::: SUPPLIED DATA :::

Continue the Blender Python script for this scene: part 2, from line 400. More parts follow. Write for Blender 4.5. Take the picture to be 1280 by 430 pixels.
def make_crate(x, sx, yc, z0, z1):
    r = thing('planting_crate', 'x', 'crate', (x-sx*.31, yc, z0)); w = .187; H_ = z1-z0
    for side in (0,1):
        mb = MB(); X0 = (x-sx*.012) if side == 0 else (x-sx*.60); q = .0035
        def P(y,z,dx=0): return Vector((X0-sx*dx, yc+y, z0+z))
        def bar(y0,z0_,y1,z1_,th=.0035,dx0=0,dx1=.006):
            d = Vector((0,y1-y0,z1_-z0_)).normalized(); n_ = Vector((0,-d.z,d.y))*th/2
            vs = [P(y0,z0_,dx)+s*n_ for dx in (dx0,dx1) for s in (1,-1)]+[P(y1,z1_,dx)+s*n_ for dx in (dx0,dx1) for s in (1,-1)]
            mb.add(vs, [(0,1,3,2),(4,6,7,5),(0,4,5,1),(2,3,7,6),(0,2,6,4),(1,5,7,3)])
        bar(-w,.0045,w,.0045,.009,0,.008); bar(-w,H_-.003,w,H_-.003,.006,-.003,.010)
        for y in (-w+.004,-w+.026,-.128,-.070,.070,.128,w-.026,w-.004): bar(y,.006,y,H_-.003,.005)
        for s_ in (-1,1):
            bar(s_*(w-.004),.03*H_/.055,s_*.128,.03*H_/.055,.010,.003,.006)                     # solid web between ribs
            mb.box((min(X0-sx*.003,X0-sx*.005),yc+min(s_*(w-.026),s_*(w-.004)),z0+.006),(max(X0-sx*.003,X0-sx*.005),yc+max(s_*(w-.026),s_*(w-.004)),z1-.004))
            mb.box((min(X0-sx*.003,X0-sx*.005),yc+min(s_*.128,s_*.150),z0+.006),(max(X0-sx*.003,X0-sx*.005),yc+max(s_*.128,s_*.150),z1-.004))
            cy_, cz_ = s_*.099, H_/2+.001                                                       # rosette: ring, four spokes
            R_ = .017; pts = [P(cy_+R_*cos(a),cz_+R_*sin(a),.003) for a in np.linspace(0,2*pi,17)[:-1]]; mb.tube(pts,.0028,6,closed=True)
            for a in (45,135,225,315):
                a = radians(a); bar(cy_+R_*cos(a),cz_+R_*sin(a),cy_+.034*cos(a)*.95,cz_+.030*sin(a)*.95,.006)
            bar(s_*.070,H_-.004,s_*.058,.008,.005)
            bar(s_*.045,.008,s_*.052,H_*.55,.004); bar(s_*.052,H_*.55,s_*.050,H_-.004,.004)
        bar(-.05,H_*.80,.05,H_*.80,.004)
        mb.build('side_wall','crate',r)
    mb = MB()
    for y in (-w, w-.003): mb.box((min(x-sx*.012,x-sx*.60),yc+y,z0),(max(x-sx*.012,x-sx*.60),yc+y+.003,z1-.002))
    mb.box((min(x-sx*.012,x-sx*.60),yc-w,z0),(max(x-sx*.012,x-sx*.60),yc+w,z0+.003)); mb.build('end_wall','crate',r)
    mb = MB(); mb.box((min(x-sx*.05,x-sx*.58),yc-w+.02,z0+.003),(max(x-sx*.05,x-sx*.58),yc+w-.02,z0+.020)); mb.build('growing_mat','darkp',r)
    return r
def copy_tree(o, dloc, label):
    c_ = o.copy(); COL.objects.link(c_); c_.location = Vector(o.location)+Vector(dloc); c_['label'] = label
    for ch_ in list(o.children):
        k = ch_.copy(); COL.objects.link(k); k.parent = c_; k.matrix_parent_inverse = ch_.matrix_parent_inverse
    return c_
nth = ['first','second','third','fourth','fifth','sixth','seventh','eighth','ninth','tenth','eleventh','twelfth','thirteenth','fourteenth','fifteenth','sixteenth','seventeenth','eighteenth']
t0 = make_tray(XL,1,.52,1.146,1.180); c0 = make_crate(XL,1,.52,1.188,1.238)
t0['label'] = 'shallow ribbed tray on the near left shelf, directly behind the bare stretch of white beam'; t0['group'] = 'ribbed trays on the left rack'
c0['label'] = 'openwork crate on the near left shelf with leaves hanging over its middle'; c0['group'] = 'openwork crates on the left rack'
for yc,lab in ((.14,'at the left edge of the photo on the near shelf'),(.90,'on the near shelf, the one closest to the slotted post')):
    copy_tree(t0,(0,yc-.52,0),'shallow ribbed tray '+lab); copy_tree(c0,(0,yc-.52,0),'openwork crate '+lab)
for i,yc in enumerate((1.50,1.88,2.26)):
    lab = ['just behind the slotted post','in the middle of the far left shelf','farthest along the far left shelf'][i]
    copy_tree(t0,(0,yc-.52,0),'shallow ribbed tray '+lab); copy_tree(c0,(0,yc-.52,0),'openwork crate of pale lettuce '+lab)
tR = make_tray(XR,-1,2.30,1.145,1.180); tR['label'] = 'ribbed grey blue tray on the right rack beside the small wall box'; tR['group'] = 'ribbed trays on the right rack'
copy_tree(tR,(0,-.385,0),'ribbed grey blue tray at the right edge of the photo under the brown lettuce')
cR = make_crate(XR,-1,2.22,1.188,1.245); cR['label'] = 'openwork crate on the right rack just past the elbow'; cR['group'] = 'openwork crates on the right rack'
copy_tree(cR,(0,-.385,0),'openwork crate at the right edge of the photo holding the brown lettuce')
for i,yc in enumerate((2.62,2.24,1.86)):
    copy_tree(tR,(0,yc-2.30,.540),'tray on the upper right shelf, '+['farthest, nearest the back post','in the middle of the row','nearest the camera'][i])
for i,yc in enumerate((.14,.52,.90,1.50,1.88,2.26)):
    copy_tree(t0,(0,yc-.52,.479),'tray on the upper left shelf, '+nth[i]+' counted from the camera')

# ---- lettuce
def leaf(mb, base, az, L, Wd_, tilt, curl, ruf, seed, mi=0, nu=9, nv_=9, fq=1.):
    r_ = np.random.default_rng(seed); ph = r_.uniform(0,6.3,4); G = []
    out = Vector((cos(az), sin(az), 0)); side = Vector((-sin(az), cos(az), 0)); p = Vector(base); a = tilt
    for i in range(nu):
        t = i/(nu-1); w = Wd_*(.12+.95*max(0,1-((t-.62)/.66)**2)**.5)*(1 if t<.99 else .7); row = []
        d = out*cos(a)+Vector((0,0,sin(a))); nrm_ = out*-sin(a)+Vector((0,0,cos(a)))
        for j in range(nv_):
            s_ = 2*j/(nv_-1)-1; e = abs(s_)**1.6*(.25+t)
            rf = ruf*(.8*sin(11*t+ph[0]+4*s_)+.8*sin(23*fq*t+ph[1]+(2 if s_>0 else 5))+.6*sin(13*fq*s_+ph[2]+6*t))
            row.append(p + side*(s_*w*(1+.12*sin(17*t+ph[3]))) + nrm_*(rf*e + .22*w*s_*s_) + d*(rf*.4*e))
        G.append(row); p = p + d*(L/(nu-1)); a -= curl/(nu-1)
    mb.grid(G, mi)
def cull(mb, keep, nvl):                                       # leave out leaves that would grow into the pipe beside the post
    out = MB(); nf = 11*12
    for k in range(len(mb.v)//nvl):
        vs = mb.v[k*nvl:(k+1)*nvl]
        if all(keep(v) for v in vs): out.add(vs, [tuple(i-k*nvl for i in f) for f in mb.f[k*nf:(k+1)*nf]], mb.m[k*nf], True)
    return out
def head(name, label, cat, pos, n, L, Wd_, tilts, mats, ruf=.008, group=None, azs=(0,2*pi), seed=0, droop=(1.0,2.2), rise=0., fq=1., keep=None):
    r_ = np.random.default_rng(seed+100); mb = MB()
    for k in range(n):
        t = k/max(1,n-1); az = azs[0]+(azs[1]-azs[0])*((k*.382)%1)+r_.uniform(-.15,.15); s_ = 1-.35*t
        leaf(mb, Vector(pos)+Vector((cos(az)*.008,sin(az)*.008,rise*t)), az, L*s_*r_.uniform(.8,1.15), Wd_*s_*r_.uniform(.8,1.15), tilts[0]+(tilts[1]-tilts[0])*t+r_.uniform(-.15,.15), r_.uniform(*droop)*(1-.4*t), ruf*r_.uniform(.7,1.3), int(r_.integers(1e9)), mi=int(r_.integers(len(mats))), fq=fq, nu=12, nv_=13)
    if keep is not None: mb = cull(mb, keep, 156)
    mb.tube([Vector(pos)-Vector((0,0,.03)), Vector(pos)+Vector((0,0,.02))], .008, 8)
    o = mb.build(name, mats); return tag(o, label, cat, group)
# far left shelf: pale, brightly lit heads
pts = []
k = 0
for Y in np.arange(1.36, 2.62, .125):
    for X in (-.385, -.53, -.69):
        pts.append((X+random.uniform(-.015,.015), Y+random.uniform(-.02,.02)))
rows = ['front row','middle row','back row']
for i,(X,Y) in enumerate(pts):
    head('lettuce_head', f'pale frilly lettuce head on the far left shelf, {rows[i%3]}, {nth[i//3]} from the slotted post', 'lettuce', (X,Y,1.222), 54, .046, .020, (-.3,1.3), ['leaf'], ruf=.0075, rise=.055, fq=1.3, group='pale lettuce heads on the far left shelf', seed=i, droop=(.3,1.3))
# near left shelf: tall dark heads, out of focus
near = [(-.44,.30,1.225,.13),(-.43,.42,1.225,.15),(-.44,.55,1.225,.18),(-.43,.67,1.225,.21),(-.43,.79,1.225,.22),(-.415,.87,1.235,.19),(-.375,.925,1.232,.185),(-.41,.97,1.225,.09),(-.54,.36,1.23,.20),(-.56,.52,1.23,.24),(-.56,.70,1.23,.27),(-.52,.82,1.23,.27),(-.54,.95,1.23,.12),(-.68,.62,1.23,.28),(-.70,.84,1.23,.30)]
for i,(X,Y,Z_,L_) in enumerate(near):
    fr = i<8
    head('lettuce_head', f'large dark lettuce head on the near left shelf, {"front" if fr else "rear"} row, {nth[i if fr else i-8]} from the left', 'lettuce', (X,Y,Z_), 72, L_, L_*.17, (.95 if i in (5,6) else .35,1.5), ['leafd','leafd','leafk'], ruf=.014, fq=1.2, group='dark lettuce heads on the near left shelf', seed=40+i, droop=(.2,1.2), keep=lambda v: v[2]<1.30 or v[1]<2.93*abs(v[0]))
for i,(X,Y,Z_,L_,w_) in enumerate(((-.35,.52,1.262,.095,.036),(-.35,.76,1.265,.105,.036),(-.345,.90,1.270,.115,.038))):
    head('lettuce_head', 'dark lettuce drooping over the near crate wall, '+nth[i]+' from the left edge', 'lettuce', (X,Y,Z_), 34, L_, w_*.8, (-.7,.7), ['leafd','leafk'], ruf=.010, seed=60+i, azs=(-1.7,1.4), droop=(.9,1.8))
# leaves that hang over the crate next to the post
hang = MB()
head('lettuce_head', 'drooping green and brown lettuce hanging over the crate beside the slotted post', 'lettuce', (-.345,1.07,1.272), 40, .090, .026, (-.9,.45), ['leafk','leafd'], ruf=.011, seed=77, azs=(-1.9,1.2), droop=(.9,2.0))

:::

**TASK DETAILS**
Find the line containing "head('lettuce_head', 'dark lettuce" in the material above. Print it and every line after it through the end, exactly and only those.

**WRITTEN ANSWER**
    head('lettuce_head', 'dark lettuce drooping over the near crate wall, '+nth[i]+' from the left edge', 'lettuce', (X,Y,Z_), 34, L_, w_*.8, (-.7,.7), ['leafd','leafk'], ruf=.010, seed=60+i, azs=(-1.7,1.4), droop=(.9,1.8))
# leaves that hang over the crate next to the post
hang = MB()
head('lettuce_head', 'drooping green and brown lettuce hanging over the crate beside the slotted post', 'lettuce', (-.345,1.07,1.272), 40, .090, .026, (-.9,.45), ['leafk','leafd'], ruf=.011, seed=77, azs=(-1.9,1.2), droop=(.9,2.0))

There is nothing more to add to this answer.